• Scenes as source code
+ + +

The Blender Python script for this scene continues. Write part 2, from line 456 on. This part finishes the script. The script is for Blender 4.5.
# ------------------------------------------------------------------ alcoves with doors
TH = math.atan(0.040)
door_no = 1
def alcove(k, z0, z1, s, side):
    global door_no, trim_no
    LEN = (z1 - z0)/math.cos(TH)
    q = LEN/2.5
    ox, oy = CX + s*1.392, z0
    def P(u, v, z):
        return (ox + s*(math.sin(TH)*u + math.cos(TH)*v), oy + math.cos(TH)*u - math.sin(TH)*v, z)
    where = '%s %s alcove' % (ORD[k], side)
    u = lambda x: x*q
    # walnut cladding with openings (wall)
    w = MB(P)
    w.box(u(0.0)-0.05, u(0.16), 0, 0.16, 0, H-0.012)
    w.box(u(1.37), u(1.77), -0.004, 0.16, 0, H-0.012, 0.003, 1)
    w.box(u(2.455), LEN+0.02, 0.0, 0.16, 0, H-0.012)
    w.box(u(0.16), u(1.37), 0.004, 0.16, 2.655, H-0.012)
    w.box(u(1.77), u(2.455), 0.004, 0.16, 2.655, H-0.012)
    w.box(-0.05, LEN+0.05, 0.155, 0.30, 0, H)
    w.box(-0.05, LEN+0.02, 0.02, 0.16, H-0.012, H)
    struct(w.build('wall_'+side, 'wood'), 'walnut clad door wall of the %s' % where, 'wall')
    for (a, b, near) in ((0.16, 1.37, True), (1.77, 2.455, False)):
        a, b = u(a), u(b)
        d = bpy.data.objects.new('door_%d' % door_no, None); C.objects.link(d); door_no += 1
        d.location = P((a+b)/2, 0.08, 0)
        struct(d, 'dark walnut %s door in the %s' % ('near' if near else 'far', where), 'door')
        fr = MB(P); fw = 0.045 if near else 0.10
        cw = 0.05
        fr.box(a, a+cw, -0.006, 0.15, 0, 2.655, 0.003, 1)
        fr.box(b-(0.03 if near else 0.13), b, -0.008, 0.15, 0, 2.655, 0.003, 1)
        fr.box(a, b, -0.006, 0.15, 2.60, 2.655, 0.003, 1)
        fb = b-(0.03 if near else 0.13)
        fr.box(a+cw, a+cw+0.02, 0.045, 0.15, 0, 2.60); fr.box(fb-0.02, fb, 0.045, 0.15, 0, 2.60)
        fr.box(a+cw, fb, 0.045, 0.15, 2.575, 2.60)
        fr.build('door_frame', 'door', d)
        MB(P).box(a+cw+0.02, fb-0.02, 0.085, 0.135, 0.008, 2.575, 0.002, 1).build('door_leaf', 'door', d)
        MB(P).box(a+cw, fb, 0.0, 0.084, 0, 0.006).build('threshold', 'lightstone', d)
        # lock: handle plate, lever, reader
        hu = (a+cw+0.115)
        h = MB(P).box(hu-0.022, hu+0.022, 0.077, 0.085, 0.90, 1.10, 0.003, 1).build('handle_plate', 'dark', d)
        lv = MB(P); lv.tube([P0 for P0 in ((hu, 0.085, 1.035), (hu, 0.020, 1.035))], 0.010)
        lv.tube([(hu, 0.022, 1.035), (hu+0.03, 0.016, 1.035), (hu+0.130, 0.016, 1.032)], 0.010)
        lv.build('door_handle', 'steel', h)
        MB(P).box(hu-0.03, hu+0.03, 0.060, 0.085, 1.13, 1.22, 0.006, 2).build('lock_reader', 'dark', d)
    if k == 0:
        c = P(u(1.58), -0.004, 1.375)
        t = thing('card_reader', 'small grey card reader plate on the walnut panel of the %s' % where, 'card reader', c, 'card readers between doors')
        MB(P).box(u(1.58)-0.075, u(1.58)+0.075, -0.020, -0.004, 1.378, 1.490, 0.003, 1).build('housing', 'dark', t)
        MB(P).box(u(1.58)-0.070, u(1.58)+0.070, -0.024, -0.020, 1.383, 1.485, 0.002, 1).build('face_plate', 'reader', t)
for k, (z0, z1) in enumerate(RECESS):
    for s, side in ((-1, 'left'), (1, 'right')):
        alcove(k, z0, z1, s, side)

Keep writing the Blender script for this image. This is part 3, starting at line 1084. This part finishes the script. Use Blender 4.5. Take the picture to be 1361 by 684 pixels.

+ + +

• To do
Copy each line of the data above without altering a single character.

• Right answer
The Blender Python script for this scene continues. Write part 2, from line 456 on. This part finishes the script. The script is for Blender 4.5.
# ------------------------------------------------------------------ alcoves with doors
TH = math.atan(0.040)
door_no = 1
def alcove(k, z0, z1, s, side):
    global door_no, trim_no
    LEN = (z1 - z0)/math.cos(TH)
    q = LEN/2.5
    ox, oy = CX + s*1.392, z0
    def P(u, v, z):
        return (ox + s*(math.sin(TH)*u + math.cos(TH)*v), oy + math.cos(TH)*u - math.sin(TH)*v, z)
    where = '%s %s alcove' % (ORD[k], side)
    u = lambda x: x*q
    # walnut cladding with openings (wall)
    w = MB(P)
    w.box(u(0.0)-0.05, u(0.16), 0, 0.16, 0, H-0.012)
    w.box(u(1.37), u(1.77), -0.004, 0.16, 0, H-0.012, 0.003, 1)
    w.box(u(2.455), LEN+0.02, 0.0, 0.16, 0, H-0.012)
    w.box(u(0.16), u(1.37), 0.004, 0.16, 2.655, H-0.012)
    w.box(u(1.77), u(2.455), 0.004, 0.16, 2.655, H-0.012)
    w.box(-0.05, LEN+0.05, 0.155, 0.30, 0, H)
    w.box(-0.05, LEN+0.02, 0.02, 0.16, H-0.012, H)
    struct(w.build('wall_'+side, 'wood'), 'walnut clad door wall of the %s' % where, 'wall')
    for (a, b, near) in ((0.16, 1.37, True), (1.77, 2.455, False)):
        a, b = u(a), u(b)
        d = bpy.data.objects.new('door_%d' % door_no, None); C.objects.link(d); door_no += 1
        d.location = P((a+b)/2, 0.08, 0)
        struct(d, 'dark walnut %s door in the %s' % ('near' if near else 'far', where), 'door')
        fr = MB(P); fw = 0.045 if near else 0.10
        cw = 0.05
        fr.box(a, a+cw, -0.006, 0.15, 0, 2.655, 0.003, 1)
        fr.box(b-(0.03 if near else 0.13), b, -0.008, 0.15, 0, 2.655, 0.003, 1)
        fr.box(a, b, -0.006, 0.15, 2.60, 2.655, 0.003, 1)
        fb = b-(0.03 if near else 0.13)
        fr.box(a+cw, a+cw+0.02, 0.045, 0.15, 0, 2.60); fr.box(fb-0.02, fb, 0.045, 0.15, 0, 2.60)
        fr.box(a+cw, fb, 0.045, 0.15, 2.575, 2.60)
        fr.build('door_frame', 'door', d)
        MB(P).box(a+cw+0.02, fb-0.02, 0.085, 0.135, 0.008, 2.575, 0.002, 1).build('door_leaf', 'door', d)
        MB(P).box(a+cw, fb, 0.0, 0.084, 0, 0.006).build('threshold', 'lightstone', d)
        # lock: handle plate, lever, reader
        hu = (a+cw+0.115)
        h = MB(P).box(hu-0.022, hu+0.022, 0.077, 0.085, 0.90, 1.10, 0.003, 1).build('handle_plate', 'dark', d)
        lv = MB(P); lv.tube([P0 for P0 in ((hu, 0.085, 1.035), (hu, 0.020, 1.035))], 0.010)
        lv.tube([(hu, 0.022, 1.035), (hu+0.03, 0.016, 1.035), (hu+0.130, 0.016, 1.032)], 0.010)
        lv.build('door_handle', 'steel', h)
        MB(P).box(hu-0.03, hu+0.03, 0.060, 0.085, 1.13, 1.22, 0.006, 2).build('lock_reader', 'dark', d)
    if k == 0:
        c = P(u(1.58), -0.004, 1.375)
        t = thing('card_reader', 'small grey card reader plate on the walnut panel of the %s' % where, 'card reader', c, 'card readers between doors')
        MB(P).box(u(1.58)-0.075, u(1.58)+0.075, -0.020, -0.004, 1.378, 1.490, 0.003, 1).build('housing', 'dark', t)
        MB(P).box(u(1.58)-0.070, u(1.58)+0.070, -0.024, -0.020, 1.383, 1.485, 0.002, 1).build('face_plate', 'reader', t)
for k, (z0, z1) in enumerate(RECESS):
    for s, side in ((-1, 'left'), (1, 'right')):
        alcove(k, z0, z1, s, side)

Keep writing the Blender script for this image. This is part 3, starting at line 1084. This part finishes the script. Use Blender 4.5. Take the picture to be 1361 by 684 pixels.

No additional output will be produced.